Miners used ‘canaries in the coal mines’ to detect growing concentrations of carbon monoxide that killed the smaller creatures before visibly affecting humans, and gave our species with larger bodies time to escape. To use this as a metaphor, today we are surrounded by ‘canaries’ that give indications of our own susceptibility to the impacts of inappropriate and unhealthy life styles that may provide comfort and profits in the short term, but will likely doom our species in the not-too-distant future.

Please read the article from Climate Action [Climate Change Facts to Scare You into Action] that will convince you that global warming is not a hoax, but actually an ‘inconvenient truth’ that everyone should take seriously. These issues stand out:

  • Climate change could be irreversible by 2030.

  • Greenhouse gas levels are at an all-time high.

  • More than 1 million species face extinction.

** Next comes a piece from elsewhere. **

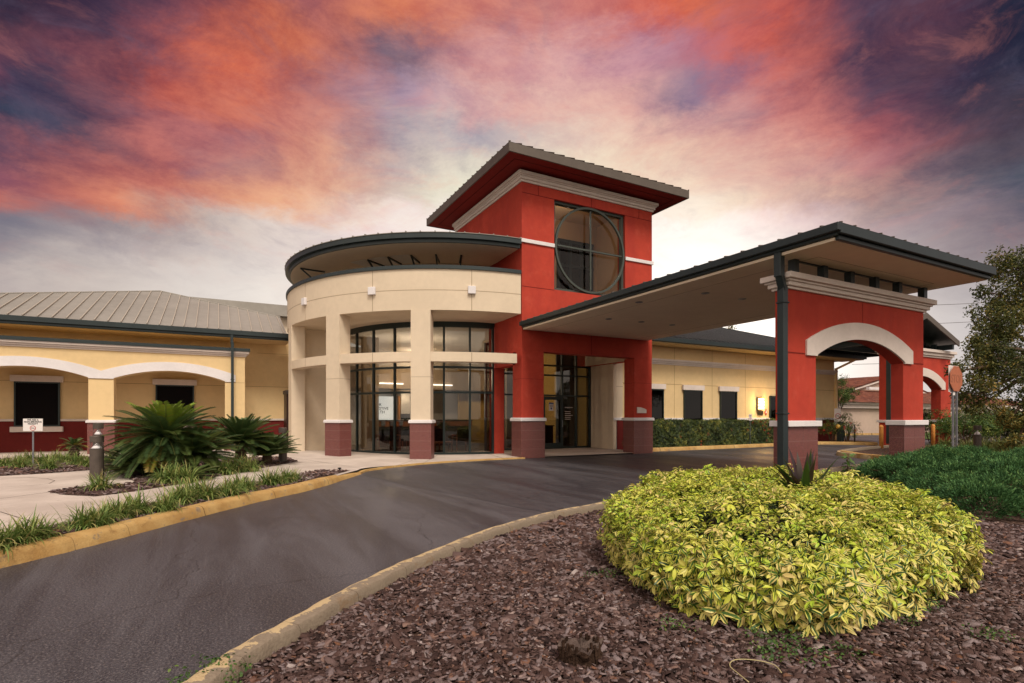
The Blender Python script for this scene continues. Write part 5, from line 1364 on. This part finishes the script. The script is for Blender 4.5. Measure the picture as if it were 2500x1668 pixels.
tree('large spreading oak with browning leaves at the right edge', (ox_, oy_, 0), 3.0,
     [cl2(2475,660,19,.85),cl2(2430,790,18.5,.8),cl2(2390,880,18,.7),cl2(2345,905,17.5,.45),cl2(2400,960,17.5,.65),cl2(2460,920,18,1.1),cl2(2500,780,19,1.2),cl2(2520,1000,17.5,.8),cl2(2470,1020,17.5,.5),cl2(2380,1000,17.8,.35),cl2(2580,700,20,1.6),cl2(2600,900,20,1.6),cl2(2480,1085,17.2,.35),cl2(2440,720,19,.7),cl2(2450,850,18.5,.7),cl2(2410,840,18,.5),cl2(2500,640,19.5,.8)], 20000, 'oak', .115)
tx_, ty_, _ = LP(1778, 44)
tree('treetop showing above the dark roof of the right wing', (tx_, ty_, 0), 6.5, [(0,0,8.3,.9),(.9,.3,7.9,.7),(-.9,0,7.7,.8),(0,.5,7.0,1.3)], 1500, 'oak', .17)
x, y, _ = LP(2052, 36)
tree('slender light green tree before the pink wall of the neighbour', (x, y, 0), 1.9, [(-.6,0,4.0,.7),(.3,0,3.0,.8),(1.2,0,3.1,.55),(1.6,.2,2.7,.35),(-.5,0,3.2,.7)], 2600, 'lightleaf', .09, tr=.06, name='young_tree')
for i, (px, D, h) in enumerate(((2560,34,6),(2640,40,8))):
    x, y, _ = LP(px, D); tree('dark tree beyond the oak, %s' % ('nearer one' if i == 0 else 'farther one'), (x, y, 0), 3, [(0,0,h*.75,h*.28),(-h*.2,0,h*.55,h*.2),(h*.2,0,h*.5,h*.2)], 1600, 'oak', .25)
# ------------------------------------------------------------------ site furniture
def text_obj(s, size, m, mtx, parent=None, name='lettering', align='CENTER', ext=.0015, space=1.0, bold=0):
    cu = bpy.data.curves.new(name, 'FONT'); cu.body = s; cu.size = size; cu.extrude = ext; cu.align_x = align; cu.align_y = 'CENTER'; cu.space_line = space; cu.offset = bold
    o = bpy.data.objects.new(name, cu); COL.objects.link(o)
    dg = bpy.context.evaluated_depsgraph_get(); me = bpy.data.meshes.new_from_object(o.evaluated_get(dg))
    bpy.data.objects.remove(o); me.materials.clear(); me.materials.append(m)
    q = bpy.data.objects.new(name, me); COL.objects.link(q)
    root = parent
    while root is not None and root.parent is not None: root = root.parent
    if root is not None: me.transform(Matrix.Translation(-Vector(root.location)) @ mtx)
    else: me.transform(mtx)
    q.parent = parent; return q
def facing(x, y, z, rz=0):   # upright text whose reader looks along +Y (rz turns it)
    return Matrix.Translation((x,y,z)) @ Matrix.Rotation(rz, 4, 'Z') @ Matrix.Rotation(R(90), 4, 'X')
# bollard lights
def bollard(loc, r, h, label):
    x, y, z = loc; b = thing('bollard_light', label, 'bollard', loc, 'bollard lights')
    MB().lathe((x,y), [(r,z),(r,z+h*.70),(r*.9,z+h*.705),(r*.9,z+h*.71)], 28).build('post', M['bollard'], b, smooth=False)
    MB().lathe((x,y), [(r*.96,z+h*.711),(r*.96,z+h*.855)], 28).build('lens', M['clear'], b, smooth=True)
    MB().lathe((x,y), [(r*.82,z+h*.715),(r*.55,z+h*.765),(r*.22,z+h*.82),(r*.18,z+h*.85)], 20).build('reflector', M['cone'], b, smooth=True)
    MB().lathe((x,y), [(r,z+h*.857),(r,z+h*.985),(r*.96,z+h)], 28).build('cap', M['bollard'], b)
    m = MB()
    for k in range(3):
        a = 2.1*k+1.2; m.tube([(x+math.cos(a)*r*.88,y+math.sin(a)*r*.88,z+h*.70),(x+math.cos(a)*r*.88,y+math.sin(a)*r*.88,z+h*.86)], .005, 5)
    m.build('rod', M['bollard'], b)
bollard((*G(236.5,1172,.12), .12), .125, .93, 'bronze bollard light with glass head, nearest one, beside the grass tuft on the walk')
bollard((*G(240,1133,.12), .12), .125, 1.16, 'bollard light partly hidden behind the nearest one')
bollard((*G(690.5,1130,.12), .12), .115, 1.02, 'bollard light between the low cycad and the side door')
bollard(LP(2386,19.0,.03), .115, 1.12, 'bollard light in the pale grass right of the stop sign')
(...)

  • Climate change is creating a refugee crisis.

  • Our oceans are dying.

  • We use more of the earth's resources than it can renew.


These are facts that science has proven through observation, measurement, and modeling. They are not to be taken lightly, nor to be legislated against as is happening in too many states in the U.S. We should be able to use our ‘big brains’ in useful ways other than accumulating ‘more toys’ and unnecessary gadgets that make life comfortable in the short term.


We should think about what life will be like for our descendants over at least the next seven generations.